With all of the above as background, I submit the following:

By exiting hyperspace too close to the planet/system, the Rebels on Hoth were able to detect the incoming fleet of Star Destroyers, giving them time to raise their energy shield, and force the Empire into a more costly ground engagement.

If Admiral Ozzel had, instead, opted to exit from hyperspace further out – say 5-10 AU, it’s likely that the hyperspace signatures of the fleet would’ve escaped detection, which in turn would’ve allowed them to approach slowly, and fire a large, concentrated, and continuous barrage of beam and impact weaponry – or perhaps even going the most sophisticated/stealthy route, and towing large rocks from the nearby asteroid belt, and hitting the rebel base with them(*).

As for the attack itself failing:

It again is a result of poor asphyxiated Ozzel’s gaffe – the Empire went from simply interdicting/capturing/destroying the Rebels at their whim, to needing to make a more obvious frontal assault on their shield generators.

This in turn allowed the Rebels to enact counter-strategies in advance based on the most likely scenario – AT-AT walkers supported by speeders and ground troops. This may also explain why the snowspeeders are all equipped with magnetic grapple guns – if you think about it for a moment, there doesn’t seem to be too many other potential military uses for such, and if it was a wholly-improvised solution imagined by Luke Skywalker, it is unlikely that the filament cabling would’ve been “randomly up to the task” of tripping up a blaster-proof metal beast with 30′ legs.

These delaying tactics, plus a concerted defense of the shield generators, would possibly allow for the comparatively calm/orderly retreat depicted in the movie.

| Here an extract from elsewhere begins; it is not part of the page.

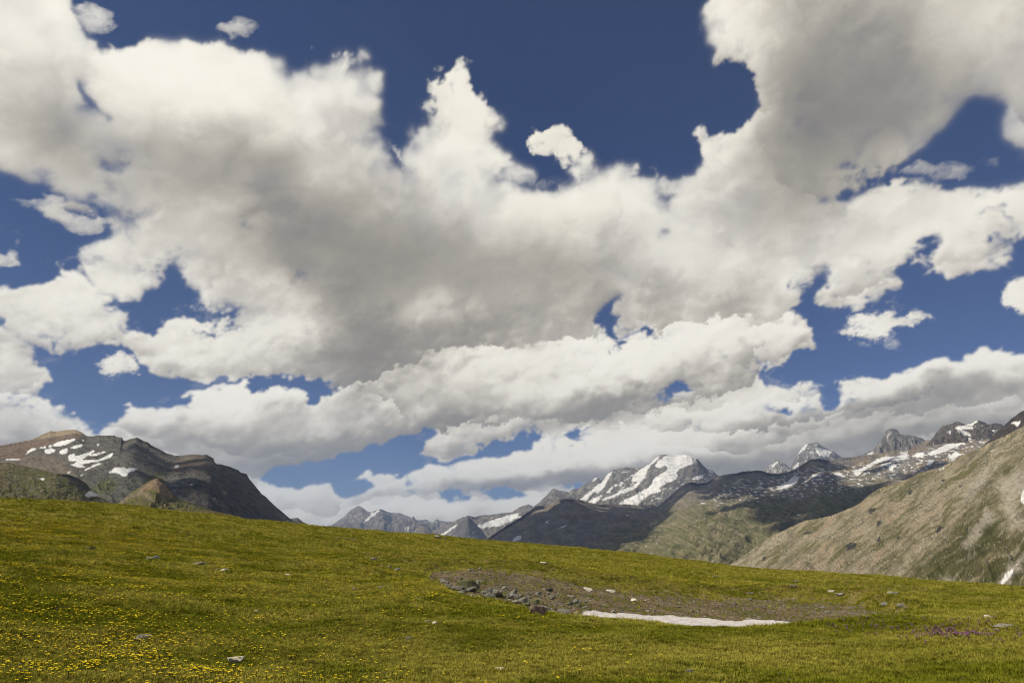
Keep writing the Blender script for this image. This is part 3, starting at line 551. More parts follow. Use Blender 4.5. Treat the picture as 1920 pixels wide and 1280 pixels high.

(* Even a near-miss by a 1km-wide boulder travelling at, say, .0001c (or, as I call it, “mach 90“) at impact, would cause such apocalyptic damage that any survivors would likely expire within minutes if not hours – and the dust and ash thrown skyward would drastically hamper the operation of any air or spacecraft which subsequently attempted to leave the surface – think a couple thousand Eyjafjallajokull-level volcanic eruptions occurring simultaneously, and you get the idea.)